Experts at the country’s GNS Science research institute have mapped Rotorua's floor in never-before-seen detail, revealing an ancient river and a large magnetic anomaly, among other key features.

These new maps prove for the first time that the lake’s hydrothermal systems extend into its hidden depths, as Live Science notes.

Cornel de Ronde, a principal scientist at GNS Science, told the website that seeing the maps was like wearing glasses for the first time when you didn't realise you needed them.

"You finally put those glasses on, and you can see the fine print," he gushed.

The maps cover 55 square kilometres (21 square miles), which is around 68 per cent of the lake's floor, according to a statement released by GNS Science.

Some of the data was collected by The Royal New Zealand Navy, which used a multibeam echo sounder — a type of sonar – to study the lake floor.

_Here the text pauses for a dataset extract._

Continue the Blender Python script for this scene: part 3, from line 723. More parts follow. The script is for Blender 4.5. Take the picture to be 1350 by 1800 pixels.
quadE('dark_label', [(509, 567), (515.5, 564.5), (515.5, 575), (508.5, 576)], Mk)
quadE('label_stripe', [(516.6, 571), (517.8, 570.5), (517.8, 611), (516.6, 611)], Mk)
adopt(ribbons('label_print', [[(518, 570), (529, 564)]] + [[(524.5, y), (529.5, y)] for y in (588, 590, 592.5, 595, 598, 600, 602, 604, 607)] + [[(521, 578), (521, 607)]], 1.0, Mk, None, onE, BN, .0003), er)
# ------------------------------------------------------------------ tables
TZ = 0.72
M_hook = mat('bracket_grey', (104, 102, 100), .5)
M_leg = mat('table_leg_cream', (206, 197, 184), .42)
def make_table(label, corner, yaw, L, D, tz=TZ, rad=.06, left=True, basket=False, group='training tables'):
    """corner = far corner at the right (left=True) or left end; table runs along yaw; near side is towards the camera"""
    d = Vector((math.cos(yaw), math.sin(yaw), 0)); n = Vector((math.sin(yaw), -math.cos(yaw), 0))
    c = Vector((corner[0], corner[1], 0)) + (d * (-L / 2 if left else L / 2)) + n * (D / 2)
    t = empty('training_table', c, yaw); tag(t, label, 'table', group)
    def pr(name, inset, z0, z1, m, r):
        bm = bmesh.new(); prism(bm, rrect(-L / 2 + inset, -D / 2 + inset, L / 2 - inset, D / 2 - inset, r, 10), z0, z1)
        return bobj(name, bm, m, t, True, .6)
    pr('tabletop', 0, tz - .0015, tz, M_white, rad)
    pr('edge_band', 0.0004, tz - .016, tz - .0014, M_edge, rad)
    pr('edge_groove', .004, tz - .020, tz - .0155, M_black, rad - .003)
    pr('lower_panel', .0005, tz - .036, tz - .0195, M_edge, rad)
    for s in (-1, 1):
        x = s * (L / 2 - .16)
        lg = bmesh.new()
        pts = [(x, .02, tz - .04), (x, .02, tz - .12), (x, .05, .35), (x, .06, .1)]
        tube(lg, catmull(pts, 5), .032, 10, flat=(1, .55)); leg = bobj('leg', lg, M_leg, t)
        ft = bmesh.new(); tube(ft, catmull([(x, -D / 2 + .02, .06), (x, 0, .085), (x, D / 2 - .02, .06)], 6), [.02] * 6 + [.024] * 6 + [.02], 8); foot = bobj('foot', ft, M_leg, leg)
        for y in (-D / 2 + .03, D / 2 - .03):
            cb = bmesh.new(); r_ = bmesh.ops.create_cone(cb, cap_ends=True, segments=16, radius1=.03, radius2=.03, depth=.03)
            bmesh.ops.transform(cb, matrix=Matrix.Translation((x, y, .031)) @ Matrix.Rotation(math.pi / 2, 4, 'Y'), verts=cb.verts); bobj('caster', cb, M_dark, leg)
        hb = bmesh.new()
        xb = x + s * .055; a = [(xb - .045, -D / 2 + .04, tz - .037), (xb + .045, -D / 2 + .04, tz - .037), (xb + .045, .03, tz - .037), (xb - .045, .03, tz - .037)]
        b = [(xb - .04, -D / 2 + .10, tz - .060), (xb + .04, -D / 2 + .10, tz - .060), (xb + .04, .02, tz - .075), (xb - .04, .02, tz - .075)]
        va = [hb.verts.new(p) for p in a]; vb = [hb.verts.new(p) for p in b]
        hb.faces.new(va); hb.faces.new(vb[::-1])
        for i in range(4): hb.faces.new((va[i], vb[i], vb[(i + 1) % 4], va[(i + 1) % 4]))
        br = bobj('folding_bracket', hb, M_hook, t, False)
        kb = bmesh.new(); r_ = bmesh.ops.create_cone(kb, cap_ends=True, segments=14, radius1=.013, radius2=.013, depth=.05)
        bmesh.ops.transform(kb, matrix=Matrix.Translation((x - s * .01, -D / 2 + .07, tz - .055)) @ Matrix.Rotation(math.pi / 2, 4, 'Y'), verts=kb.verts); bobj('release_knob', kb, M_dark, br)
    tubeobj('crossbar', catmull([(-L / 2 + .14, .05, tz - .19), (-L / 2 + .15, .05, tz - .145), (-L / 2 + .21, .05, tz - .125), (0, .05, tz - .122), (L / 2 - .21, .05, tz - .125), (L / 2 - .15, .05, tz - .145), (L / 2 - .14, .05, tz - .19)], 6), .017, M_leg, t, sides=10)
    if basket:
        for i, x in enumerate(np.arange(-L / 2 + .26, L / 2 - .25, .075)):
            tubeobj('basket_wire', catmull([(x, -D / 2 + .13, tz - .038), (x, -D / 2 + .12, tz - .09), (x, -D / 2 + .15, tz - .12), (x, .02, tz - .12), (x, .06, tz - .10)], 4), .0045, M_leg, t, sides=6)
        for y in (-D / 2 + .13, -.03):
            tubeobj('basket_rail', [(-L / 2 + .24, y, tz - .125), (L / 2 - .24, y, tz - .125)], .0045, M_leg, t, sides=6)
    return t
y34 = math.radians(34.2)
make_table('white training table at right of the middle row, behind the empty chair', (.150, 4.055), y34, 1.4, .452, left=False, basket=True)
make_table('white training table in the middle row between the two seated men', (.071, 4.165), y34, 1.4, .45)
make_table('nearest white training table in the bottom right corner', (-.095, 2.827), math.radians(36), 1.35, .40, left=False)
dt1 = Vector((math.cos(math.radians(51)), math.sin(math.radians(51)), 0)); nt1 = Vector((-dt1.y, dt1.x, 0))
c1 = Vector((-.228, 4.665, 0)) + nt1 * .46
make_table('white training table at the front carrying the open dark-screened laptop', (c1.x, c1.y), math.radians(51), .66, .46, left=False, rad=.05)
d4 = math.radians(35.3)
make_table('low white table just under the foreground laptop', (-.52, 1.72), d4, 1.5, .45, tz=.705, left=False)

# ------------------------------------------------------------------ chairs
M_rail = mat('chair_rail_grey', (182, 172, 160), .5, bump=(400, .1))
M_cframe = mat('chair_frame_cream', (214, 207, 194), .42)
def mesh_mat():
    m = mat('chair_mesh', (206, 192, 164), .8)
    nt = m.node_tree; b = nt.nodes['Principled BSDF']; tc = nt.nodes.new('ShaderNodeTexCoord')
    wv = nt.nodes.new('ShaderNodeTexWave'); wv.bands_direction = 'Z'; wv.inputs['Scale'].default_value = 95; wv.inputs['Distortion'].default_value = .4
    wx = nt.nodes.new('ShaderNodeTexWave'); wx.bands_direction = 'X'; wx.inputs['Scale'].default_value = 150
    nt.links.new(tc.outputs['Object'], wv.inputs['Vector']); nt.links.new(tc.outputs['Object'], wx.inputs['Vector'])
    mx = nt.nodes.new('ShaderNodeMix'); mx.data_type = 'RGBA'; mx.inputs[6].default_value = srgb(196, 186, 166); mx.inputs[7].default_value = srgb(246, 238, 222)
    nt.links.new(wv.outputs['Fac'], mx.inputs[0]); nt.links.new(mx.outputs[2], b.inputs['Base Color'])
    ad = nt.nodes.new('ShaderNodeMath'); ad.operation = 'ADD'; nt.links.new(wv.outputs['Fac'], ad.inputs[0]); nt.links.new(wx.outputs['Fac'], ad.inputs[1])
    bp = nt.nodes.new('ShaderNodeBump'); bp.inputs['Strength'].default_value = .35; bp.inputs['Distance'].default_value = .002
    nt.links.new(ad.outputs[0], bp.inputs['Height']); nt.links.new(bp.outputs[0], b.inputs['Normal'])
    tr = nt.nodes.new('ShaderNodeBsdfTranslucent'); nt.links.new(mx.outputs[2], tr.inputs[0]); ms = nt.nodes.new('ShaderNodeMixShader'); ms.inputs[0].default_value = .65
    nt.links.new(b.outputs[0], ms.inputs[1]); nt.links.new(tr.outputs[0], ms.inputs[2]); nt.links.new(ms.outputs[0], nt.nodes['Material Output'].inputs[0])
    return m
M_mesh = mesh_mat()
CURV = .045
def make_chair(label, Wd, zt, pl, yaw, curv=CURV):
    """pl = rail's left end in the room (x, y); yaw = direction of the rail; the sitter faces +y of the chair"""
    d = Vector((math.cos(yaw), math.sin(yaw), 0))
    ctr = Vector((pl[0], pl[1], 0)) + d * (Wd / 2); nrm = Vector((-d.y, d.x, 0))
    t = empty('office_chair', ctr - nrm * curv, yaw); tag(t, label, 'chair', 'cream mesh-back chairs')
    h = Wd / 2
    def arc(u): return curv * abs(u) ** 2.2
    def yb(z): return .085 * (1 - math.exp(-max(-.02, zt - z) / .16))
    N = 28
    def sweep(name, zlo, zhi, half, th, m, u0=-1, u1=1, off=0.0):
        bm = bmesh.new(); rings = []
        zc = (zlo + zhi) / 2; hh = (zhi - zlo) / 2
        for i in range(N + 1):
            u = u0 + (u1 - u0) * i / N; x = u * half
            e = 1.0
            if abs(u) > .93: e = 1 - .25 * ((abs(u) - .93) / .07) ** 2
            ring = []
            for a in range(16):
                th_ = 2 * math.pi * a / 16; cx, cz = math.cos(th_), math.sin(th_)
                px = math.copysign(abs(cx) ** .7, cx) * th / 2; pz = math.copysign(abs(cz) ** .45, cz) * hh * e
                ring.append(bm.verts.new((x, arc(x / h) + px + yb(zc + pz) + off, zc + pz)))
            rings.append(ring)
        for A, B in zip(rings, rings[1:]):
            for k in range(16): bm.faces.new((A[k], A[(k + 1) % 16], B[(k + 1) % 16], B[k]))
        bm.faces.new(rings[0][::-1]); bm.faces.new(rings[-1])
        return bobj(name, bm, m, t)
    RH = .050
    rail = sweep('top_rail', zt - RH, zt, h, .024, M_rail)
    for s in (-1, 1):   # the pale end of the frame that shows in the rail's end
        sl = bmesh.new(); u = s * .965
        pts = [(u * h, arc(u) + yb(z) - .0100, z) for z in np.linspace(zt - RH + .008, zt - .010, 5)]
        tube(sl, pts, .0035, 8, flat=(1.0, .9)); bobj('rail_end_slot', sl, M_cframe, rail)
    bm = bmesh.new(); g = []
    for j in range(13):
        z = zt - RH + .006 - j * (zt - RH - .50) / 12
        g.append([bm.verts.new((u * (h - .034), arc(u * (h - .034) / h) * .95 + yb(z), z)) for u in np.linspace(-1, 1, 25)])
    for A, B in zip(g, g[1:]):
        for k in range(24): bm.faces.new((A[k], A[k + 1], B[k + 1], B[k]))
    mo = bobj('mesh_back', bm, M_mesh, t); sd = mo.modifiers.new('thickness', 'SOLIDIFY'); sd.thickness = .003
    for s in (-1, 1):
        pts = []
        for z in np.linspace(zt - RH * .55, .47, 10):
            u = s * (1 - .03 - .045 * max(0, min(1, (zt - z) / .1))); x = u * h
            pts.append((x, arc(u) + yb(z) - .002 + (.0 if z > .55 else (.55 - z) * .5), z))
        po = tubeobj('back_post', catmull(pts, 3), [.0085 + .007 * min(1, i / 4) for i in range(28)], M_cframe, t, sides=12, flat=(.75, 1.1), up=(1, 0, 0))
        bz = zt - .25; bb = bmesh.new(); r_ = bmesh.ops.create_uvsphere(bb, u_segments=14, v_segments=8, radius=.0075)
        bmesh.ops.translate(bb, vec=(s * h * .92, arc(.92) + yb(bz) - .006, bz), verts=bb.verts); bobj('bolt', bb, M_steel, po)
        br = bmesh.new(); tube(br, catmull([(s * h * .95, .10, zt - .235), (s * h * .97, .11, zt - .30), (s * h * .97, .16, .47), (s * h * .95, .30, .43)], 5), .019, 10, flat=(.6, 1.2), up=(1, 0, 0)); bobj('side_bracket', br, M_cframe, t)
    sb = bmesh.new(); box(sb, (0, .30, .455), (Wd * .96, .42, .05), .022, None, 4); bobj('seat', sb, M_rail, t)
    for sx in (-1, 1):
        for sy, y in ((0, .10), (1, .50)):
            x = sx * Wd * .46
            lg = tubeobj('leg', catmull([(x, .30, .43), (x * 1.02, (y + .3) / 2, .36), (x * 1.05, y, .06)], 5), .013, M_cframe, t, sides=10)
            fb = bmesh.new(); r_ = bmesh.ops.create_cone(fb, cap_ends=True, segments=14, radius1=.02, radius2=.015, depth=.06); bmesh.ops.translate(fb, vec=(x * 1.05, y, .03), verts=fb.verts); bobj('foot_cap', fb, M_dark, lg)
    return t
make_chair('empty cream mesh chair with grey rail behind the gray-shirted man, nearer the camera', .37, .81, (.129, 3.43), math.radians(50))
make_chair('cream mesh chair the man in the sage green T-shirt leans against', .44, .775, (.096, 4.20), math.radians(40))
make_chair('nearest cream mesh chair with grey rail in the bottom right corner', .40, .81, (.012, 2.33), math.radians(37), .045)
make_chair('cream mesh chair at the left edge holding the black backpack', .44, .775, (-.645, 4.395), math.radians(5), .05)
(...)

They also carried out magnetic surveys, which revealed the anomaly.

"Normally with volcanic rocks, when you run a magnetometer over the top of them, you get very positive anomalies, but in this case we're getting negative anomalies, likely due to very low magnetic susceptibilities," de Ronde explained.

Volcanic rocks typically contain the highly magnetic mineral magnetite. However, the researchers believe that hydrothermal fluids have passed through the rock in Lake Rotorua, transforming this magnetite into pyrite – also known as fool's gold – which has almost no magnetic signal.

This hydrothermal process would severely diminish the magnetic signal, thus explaining the negative anomaly, as Live Science notes.

A map of the large magnetic anomaly in the southern part of the lake(Institute of Geological and Nuclear Sciences Limited)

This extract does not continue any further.